Online review site Cameralabs has posted a full and detailed review of Panasonic’s mid-level mirroless micro four thgird (M43) camera, the Panasonic Lumix G80.

Here’s a few thoughts and observation from the review.

From Cameralabs:

“Panasonic’s Lumix G80 / G85 is a highly compelling entry into the competitive mid-range market. Like most rivals at this price point, the G80 / G85 offers a viewfinder, articulated touch screen, loads of manual control and Wifi, but goes beyond the pack by additionally packing great quality 4k video, built-in stabilisation that rivals industry leader Olympus, and a weather-sealed body and kit zoom; the icing on the cake is Panasonic’s innovative 4k Photo which exploit 4k video to shoot 8 Megapixel ‘stills’ at 30fps, or adjust the focus or effective depth-of-field after the event. It all adds up to a camera that’s hard to beat for the money.

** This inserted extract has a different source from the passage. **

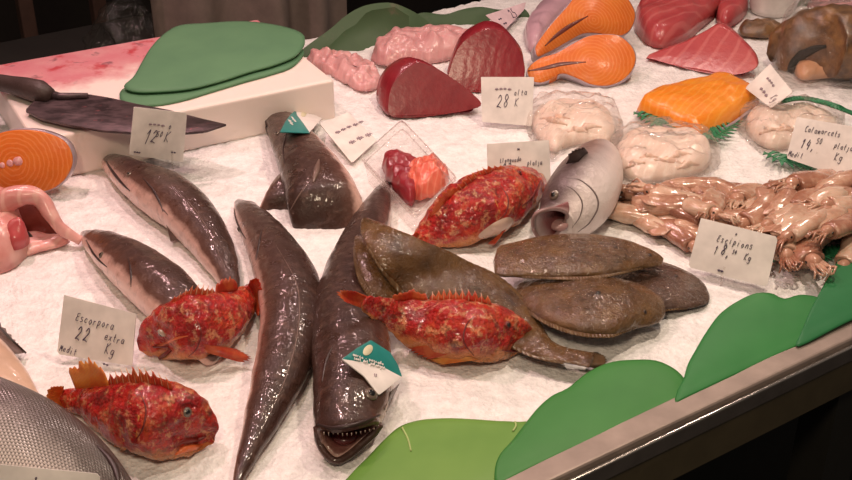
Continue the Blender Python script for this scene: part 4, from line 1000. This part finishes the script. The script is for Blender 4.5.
o = mb.build('brown_fish', M['monk']); tag(o, 'small brown mottled fish between the white tub and the monkfish head', 'fish')
# white tub
c = P(771, 11, 0); mb = MB()
R = None
for z, r in ((0, .040), (.01, .043), (.09, .052), (.095, .054), (.095, .049), (.012, .040)):
    q = [mb.vert(V((c.x+r*math.cos(k*.1963), c.y+r*math.sin(k*.1963), ZI+z))) for k in range(32)]
    if R: mb.strip(R, q)
    else: mb.face(*q)
    R = q
mb.face(*R[::-1]); o = mb.build('white_tub', M['white']); tag(o, 'small white plastic tub at the back beside the monkfish head', 'tub')
# clear bags of white fish
def bag(label, out, c0, c1, h, lumps, z=0.0):
    cx = sum(a for a, b in out)/len(out); cy = sum(b for a, b in out)/len(out)
    t = thing('clear_bag', label, 'bag', P(cx, cy), 'clear bags of white fish')
    inn = [(cx+(a-cx)*.86, cy+(b-cy)*.80+1) for a, b in out]
    mb0 = mb = MB(); pillow(mb, inn, c0, c1, h*.78, z, 9, .4, 60, True, 0, .010, 32); mb.build('fish_contents', M['flesh'], t)
    rb = random.Random(lumps); bt = mb0.bvh()
    for k in range(lumps):
        x, y, a_ = cx+rb.uniform(-.24, .24)*(max(p[0] for p in out)-min(p[0] for p in out)), cy+rb.uniform(-.16, .2)*(max(p[1] for p in out)-min(p[1] for p in out)), rb.uniform(-.7, .5); l_ = rb.uniform(8, 15)
        pts = []
        for i in range(9):
            w_ = (i-4)/4; hx = bt.ray_cast(CAM, ray(x+w_*l_*math.cos(a_)+2*math.sin(i), y+w_*l_*math.sin(a_)*.6-3*(1-w_*w_)*rb.uniform(.6, 1)).normalized())
            if hx[0] is not None: pts.append(hx[0]-Z*.001)
        if len(pts) > 4: mb = MB(); tube(mb, pts, lambda q: .0062*math.sin(math.pi*min(.9, max(.12, q))), 10); mb.jitter(.0012, 90, k); mb.build('fish_strip', M['flesh2'], t)
    mb = MB(); pillow(mb, out, c0, c1, h, z+.001, 14, .35, 90, True, 0, .012, 45)
    mb.jitter(.006, 38, 3); mb.jitter(.004, 90, 6); mb.build('film', M['film'], t)
M['flesh2'] = m_meat('peach_white_flesh', (.66, .40, .28), (.80, .60, .48), (.88, .74, .64), 28, .5, .4, .3)
bag('clear bag of white fish beside the 28 price card', [(524, 118), (530, 108), (545, 101), (566, 99), (590, 101), (610, 108), (621, 120), (622, 136), (612, 148), (590, 146), (570, 150), (552, 158), (540, 150), (528, 134)], (555, 124), (595, 126), .034, 4)
bag('largest clear bag of white fish, behind the heap of squid', [(608, 150), (615, 136), (630, 127), (652, 124), (680, 127), (702, 133), (716, 144), (720, 158), (712, 172), (692, 181), (665, 187), (640, 188), (620, 182), (610, 168)], (640, 156), (690, 156), .034, 5)
bag('clear bag of white fish with peach strips between the fern and the beige price card', [(738, 118), (746, 108), (764, 104), (790, 105), (815, 106), (836, 114), (846, 128), (840, 144), (820, 150), (795, 152), (770, 154), (752, 146), (741, 134)], (765, 128), (815, 128), .034, 6)
# tray of tuna
tz = .042
tq = [(402, 122), (455, 178), (415, 214), (362, 158)]
t = thing('plastic_tray', 'clear square plastic tray holding red and orange tuna pieces', 'tray', P(408, 170))
up4 = [P(a, b, tz) for a, b in tq]; cc = sum(up4, V())/4
def rr(pts, k, z, n=64):
    q = []
    for i in range(n):
        s = 4*i/n; j = int(s); p = pts[j].lerp(pts[(j+1) % 4], s-j); p = cc+(p-cc)*k; q.append(V((p.x, p.y, ZI+z)))
    return [q[i-1]*.25+q[i]*.5+q[(i+1) % n]*.25 for i in range(n)]
mb = MB(); prev = None
for k, z in ((1.05, tz), (1.05, tz+.0015), (1.0, tz+.0015), (.90, .005), (.86, .003), (.3, .003)):
    R = [mb.vert(p) for p in rr(up4, k, z)]
    if prev: mb.strip(prev, R)
    prev = R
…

When comparing the G80 / G85 against the competition, the first most obvious difference is the sensor: a 16 Megapixel Micro Four Thirds sensor that’s both smaller and lower resolution than the 24 Megapixel APSC sensors used by Sony, Fujifilm, Canon and Nikon. But it’s important to note Panasonic has eeked everything it can out of this sensor and in my tests there wasn’t a great deal of discernable difference in real-life detail between them. Even in low light they performed similarly up to 1600 ISO. At higher sensitivities, the APSC sensors suffered from lower noise, but you need to ask yourself how often you’ll need to shoot above 1600 ISO, especially when you take the G80 / G85’s superb image stabilisation into account. If you need to freeze action in low light, such as indoor sports or street photography in the evening, and you demand the cleanest results, you may be better-served by a bigger sensor, but for most situations the G80 / G85 will be more than good enough”

“Panasonic’s Lumix G80 / G85 is a feature-packed camera that stacks-up very well against its rivals. As a mid-range mirrorless camera, you’ll enjoy the usual features including a decent viewfinder, articulated touch-screen, loads of manual control and built-in Wifi, but the G80 / G85 goes the extra mile with great quality 4k video, built-in stabilisation that rivals industry leader Olympus, and a weather-sealed body and kit zoom. Panasonic’s unique 4k Photo modes let you extract stills from video, refocus and even adjust the depth-of-field after the event, and while continuous autofocus during fast bursts is bettered by some rivals, it’ll still track action at 3-6fps with big zooms, and the single autofocus remains one the best around. Overall I find it hard to think of a better general-purpose all-rounder at this price point – highly recommended!”

Good points
Good quality images out-of-camera, close to 20MP models.
Weather-sealed body with big EVF, articulated touch-screen, UHS II slot.
Very impressive built-in stabilisation for stills and videos.
Great quality 4k video with mic input.
Very fast single autofocus speed that also keeps working in very low light.

Bad points
No movie frame rates above 60p, so limited slow motion possibilities.
Rear buttons are too small and flush to the surface.
No USB charging in-camera.
Needs to slow to 3-4fps for continuous AF and live feedback.
Refocusing during movies not as confident as rivals with PDAF.